Campari wasn’t a restaurant in any sense I understood. If there was a menu, I don’t remember it. You wandered into a bustling room with a faintly Alpine/Tyrolean mood, found a stool at the long rectangular bar and started foraging. Near the kitchen was a woman surrounded by food – a grand antipasti selection, although it wasn’t called that. She’d plate your selection – a piece of cold, crumbed fish fillet, Russian salad, pickled artichokes, a bit of radicchio – and come up with a price, which you’d pay with something we used to call “cash”. No prices were posted; you only knew the somewhat arbitrary figure seemed a fair exchange.
Like I said, Campari was a treat. I wish it were still there. Because the time seems right for alternative business models, ones that get around the heavy staffing demands of a typical restaurant yet still deliver food made well with quality ingredients. Places that tick many of the same boxes as restaurants but defy being put in a box themselves. Places that offer professional fulfilment to their operators without the workloads, and ego nonsense, of being big fish in the “hospo” world. Shudder.

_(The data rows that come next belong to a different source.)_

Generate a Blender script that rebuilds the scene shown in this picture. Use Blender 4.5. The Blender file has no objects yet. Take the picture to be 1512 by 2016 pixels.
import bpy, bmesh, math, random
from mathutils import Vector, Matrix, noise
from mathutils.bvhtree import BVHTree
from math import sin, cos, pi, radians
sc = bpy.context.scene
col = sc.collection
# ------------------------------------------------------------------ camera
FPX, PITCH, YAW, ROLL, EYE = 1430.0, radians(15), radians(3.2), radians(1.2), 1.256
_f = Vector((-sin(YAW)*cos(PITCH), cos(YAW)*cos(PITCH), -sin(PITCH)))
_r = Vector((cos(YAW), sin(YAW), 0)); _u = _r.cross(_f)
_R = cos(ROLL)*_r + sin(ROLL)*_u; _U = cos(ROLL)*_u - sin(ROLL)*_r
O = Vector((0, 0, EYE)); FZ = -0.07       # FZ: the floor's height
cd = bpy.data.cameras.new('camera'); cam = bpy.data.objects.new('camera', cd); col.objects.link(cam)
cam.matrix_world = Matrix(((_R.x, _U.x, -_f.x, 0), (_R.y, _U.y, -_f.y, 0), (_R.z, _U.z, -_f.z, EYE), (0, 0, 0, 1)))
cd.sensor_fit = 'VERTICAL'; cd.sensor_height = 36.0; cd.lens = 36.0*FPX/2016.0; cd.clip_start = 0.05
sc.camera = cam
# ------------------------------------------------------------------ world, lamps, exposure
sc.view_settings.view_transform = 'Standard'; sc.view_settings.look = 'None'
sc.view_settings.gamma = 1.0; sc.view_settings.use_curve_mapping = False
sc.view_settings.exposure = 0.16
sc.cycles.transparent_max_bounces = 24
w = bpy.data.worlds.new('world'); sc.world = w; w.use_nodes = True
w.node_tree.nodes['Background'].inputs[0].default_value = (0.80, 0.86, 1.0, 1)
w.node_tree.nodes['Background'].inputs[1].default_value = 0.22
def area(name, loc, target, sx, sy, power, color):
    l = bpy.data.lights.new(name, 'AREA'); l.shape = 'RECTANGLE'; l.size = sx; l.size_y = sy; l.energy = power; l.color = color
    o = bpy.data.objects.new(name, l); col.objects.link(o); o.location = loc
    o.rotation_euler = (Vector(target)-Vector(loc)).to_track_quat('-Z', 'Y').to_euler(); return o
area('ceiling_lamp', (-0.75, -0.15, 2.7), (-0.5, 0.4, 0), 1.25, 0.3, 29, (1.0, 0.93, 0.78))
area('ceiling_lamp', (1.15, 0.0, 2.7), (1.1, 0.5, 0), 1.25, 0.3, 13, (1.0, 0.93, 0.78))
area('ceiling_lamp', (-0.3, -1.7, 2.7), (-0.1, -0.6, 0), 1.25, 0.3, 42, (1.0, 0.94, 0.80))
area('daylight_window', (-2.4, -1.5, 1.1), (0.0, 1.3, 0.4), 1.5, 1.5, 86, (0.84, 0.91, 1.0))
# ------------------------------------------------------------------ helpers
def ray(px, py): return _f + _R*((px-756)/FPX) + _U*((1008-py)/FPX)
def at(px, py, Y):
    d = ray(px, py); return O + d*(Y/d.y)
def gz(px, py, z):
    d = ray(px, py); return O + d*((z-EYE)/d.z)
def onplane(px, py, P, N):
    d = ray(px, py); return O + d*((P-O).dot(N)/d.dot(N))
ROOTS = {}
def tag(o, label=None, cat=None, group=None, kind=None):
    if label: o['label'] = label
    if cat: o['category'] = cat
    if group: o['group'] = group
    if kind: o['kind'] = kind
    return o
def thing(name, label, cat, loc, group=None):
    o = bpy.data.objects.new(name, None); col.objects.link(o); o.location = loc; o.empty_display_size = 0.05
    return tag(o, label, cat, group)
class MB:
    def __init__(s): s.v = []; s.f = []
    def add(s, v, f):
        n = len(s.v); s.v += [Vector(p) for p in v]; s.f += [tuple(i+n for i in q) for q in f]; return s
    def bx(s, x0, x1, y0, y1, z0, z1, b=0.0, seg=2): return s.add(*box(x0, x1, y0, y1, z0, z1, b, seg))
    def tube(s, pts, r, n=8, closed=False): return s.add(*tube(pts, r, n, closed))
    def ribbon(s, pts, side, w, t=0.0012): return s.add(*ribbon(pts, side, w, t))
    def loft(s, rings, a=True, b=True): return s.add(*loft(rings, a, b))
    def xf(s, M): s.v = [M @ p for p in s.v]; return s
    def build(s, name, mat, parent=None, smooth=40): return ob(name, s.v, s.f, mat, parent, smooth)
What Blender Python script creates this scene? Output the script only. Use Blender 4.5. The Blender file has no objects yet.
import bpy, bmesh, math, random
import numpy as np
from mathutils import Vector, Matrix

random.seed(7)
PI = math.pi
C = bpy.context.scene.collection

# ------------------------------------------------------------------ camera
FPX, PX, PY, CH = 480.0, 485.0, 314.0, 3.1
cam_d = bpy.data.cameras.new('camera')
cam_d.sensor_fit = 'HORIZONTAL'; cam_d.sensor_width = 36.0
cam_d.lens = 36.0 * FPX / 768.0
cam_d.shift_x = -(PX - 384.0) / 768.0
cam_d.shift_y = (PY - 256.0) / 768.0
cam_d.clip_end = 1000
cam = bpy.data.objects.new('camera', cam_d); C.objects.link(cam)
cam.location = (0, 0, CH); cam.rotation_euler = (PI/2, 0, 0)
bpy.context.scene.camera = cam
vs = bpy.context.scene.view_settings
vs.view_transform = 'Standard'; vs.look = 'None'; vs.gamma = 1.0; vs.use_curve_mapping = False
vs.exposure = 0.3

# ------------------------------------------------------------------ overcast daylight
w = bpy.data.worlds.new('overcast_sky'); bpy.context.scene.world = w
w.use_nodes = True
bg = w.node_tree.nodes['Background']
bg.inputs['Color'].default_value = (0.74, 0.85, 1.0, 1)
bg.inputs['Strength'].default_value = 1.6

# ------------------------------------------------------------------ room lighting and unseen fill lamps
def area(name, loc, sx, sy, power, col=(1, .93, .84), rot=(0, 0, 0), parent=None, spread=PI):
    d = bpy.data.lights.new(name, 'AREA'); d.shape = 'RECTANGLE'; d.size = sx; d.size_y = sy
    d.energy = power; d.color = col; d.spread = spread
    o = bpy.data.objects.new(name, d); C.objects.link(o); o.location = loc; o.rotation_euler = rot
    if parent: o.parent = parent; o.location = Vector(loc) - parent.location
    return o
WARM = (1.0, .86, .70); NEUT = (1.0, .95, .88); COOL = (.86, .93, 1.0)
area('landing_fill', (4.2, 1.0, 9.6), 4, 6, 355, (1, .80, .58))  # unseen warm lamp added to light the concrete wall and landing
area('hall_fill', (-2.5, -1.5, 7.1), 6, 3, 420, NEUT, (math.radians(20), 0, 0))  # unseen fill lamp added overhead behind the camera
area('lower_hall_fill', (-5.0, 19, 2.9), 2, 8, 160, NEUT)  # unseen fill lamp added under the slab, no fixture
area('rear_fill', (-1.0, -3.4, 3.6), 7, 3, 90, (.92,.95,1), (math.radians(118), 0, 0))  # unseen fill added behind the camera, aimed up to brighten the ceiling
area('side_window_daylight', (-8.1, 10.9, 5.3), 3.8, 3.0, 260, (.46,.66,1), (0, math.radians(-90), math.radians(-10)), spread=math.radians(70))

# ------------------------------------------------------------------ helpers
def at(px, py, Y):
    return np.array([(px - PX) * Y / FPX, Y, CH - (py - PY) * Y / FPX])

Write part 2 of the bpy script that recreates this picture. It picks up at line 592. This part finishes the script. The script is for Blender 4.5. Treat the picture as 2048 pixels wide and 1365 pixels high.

Two examples will hopefully prove to be bellwethers. In Brisbane’s Fortitude Valley, a well-known restaurateur has opened Sunshine; the name’s perfect. You can eat in, on the terrace, or take away. You start at one end of the U-shaped servery and point at what you want as you make your way round. All the food is vegetarian – although that almost seems irrelevant – with Greek and Turkish overtones. A bit of rice, a stuffed zucchini, some dolmades, mixed salad, grilled red pepper, slices of proper bread with cashew butter… a lot of good-looking food to edit down into one plate. They weigh it, and charge accordingly, very fairly; my lunch was $18.32. Take the tray, grab condiments and cutlery and head for a table. Water? Serve yourself. It’s a Mediterranean canteen for the James Street locals, and it made me a little nostalgic.
Second, in Busselton of all places, southwest WA, the former head chef at Noma Copenhagen and his partner, the former gardener at said famous restaurant, have opened Alberta’s. They trade four mornings a week, no lunch. No dinner. But every piece of food they serve has so much care, love and craft behind it. Unsurprising, given their background. Alberta’s is neither cafe nor restaurant but it is certainly lovely. An alternative. A bit of lateral thinking, and the time is ripe.